:: Your objective ::
Your task is to transcribe the data in full.

:: Collected data ::
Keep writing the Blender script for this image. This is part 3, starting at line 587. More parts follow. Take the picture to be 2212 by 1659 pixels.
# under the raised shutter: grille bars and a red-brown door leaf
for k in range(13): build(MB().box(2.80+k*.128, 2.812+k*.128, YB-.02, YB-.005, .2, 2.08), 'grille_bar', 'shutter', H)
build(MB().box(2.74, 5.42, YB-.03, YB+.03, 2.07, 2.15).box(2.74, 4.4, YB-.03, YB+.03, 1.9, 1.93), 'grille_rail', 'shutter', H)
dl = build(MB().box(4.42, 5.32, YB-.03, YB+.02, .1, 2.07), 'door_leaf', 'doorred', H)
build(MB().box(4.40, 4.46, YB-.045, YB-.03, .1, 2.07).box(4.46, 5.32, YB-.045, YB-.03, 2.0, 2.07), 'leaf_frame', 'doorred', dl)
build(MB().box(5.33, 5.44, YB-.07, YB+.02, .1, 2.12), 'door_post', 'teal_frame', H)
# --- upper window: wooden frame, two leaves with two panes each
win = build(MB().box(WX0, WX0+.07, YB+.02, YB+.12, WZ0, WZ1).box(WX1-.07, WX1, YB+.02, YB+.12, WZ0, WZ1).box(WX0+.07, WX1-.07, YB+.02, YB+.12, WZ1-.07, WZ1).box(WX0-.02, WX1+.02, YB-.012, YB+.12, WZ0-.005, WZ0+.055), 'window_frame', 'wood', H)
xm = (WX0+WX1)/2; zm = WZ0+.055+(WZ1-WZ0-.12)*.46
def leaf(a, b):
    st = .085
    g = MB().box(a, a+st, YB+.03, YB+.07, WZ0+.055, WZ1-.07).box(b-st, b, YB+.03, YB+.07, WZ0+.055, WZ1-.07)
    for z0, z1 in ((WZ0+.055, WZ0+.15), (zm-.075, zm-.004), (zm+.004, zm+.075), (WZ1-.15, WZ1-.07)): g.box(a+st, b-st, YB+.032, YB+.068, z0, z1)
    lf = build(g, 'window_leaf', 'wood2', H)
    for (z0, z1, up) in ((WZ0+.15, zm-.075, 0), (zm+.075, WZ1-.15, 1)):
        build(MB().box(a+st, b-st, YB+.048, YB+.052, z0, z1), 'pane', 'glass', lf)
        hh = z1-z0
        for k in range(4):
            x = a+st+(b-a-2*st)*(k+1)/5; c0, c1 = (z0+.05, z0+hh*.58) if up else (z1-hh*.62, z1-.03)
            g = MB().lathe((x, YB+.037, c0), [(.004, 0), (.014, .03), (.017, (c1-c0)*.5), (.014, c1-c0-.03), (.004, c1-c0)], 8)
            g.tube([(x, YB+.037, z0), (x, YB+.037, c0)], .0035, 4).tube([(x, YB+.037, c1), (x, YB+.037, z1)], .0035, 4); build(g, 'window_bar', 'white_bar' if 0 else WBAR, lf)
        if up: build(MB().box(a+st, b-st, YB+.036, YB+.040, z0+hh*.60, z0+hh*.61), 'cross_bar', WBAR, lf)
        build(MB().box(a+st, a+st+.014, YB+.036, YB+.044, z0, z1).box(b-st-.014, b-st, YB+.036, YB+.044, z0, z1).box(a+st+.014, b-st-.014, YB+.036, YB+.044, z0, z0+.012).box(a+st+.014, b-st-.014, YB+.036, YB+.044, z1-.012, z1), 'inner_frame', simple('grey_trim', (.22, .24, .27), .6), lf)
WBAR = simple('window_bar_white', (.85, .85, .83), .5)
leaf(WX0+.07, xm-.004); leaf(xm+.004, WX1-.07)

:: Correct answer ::
Keep writing the Blender script for this image. This is part 3, starting at line 587. More parts follow. Take the picture to be 2212 by 1659 pixels.
# under the raised shutter: grille bars and a red-brown door leaf
for k in range(13): build(MB().box(2.80+k*.128, 2.812+k*.128, YB-.02, YB-.005, .2, 2.08), 'grille_bar', 'shutter', H)
build(MB().box(2.74, 5.42, YB-.03, YB+.03, 2.07, 2.15).box(2.74, 4.4, YB-.03, YB+.03, 1.9, 1.93), 'grille_rail', 'shutter', H)
dl = build(MB().box(4.42, 5.32, YB-.03, YB+.02, .1, 2.07), 'door_leaf', 'doorred', H)
build(MB().box(4.40, 4.46, YB-.045, YB-.03, .1, 2.07).box(4.46, 5.32, YB-.045, YB-.03, 2.0, 2.07), 'leaf_frame', 'doorred', dl)
build(MB().box(5.33, 5.44, YB-.07, YB+.02, .1, 2.12), 'door_post', 'teal_frame', H)
# --- upper window: wooden frame, two leaves with two panes each
win = build(MB().box(WX0, WX0+.07, YB+.02, YB+.12, WZ0, WZ1).box(WX1-.07, WX1, YB+.02, YB+.12, WZ0, WZ1).box(WX0+.07, WX1-.07, YB+.02, YB+.12, WZ1-.07, WZ1).box(WX0-.02, WX1+.02, YB-.012, YB+.12, WZ0-.005, WZ0+.055), 'window_frame', 'wood', H)
xm = (WX0+WX1)/2; zm = WZ0+.055+(WZ1-WZ0-.12)*.46
def leaf(a, b):
    st = .085
    g = MB().box(a, a+st, YB+.03, YB+.07, WZ0+.055, WZ1-.07).box(b-st, b, YB+.03, YB+.07, WZ0+.055, WZ1-.07)
    for z0, z1 in ((WZ0+.055, WZ0+.15), (zm-.075, zm-.004), (zm+.004, zm+.075), (WZ1-.15, WZ1-.07)): g.box(a+st, b-st, YB+.032, YB+.068, z0, z1)
    lf = build(g, 'window_leaf', 'wood2', H)
    for (z0, z1, up) in ((WZ0+.15, zm-.075, 0), (zm+.075, WZ1-.15, 1)):
        build(MB().box(a+st, b-st, YB+.048, YB+.052, z0, z1), 'pane', 'glass', lf)
        hh = z1-z0
        for k in range(4):
            x = a+st+(b-a-2*st)*(k+1)/5; c0, c1 = (z0+.05, z0+hh*.58) if up else (z1-hh*.62, z1-.03)
            g = MB().lathe((x, YB+.037, c0), [(.004, 0), (.014, .03), (.017, (c1-c0)*.5), (.014, c1-c0-.03), (.004, c1-c0)], 8)
            g.tube([(x, YB+.037, z0), (x, YB+.037, c0)], .0035, 4).tube([(x, YB+.037, c1), (x, YB+.037, z1)], .0035, 4); build(g, 'window_bar', 'white_bar' if 0 else WBAR, lf)
        if up: build(MB().box(a+st, b-st, YB+.036, YB+.040, z0+hh*.60, z0+hh*.61), 'cross_bar', WBAR, lf)
        build(MB().box(a+st, a+st+.014, YB+.036, YB+.044, z0, z1).box(b-st-.014, b-st, YB+.036, YB+.044, z0, z1).box(a+st+.014, b-st-.014, YB+.036, YB+.044, z0, z0+.012).box(a+st+.014, b-st-.014, YB+.036, YB+.044, z1-.012, z1), 'inner_frame', simple('grey_trim', (.22, .24, .27), .6), lf)
WBAR = simple('window_bar_white', (.85, .85, .83), .5)
leaf(WX0+.07, xm-.004); leaf(xm+.004, WX1-.07)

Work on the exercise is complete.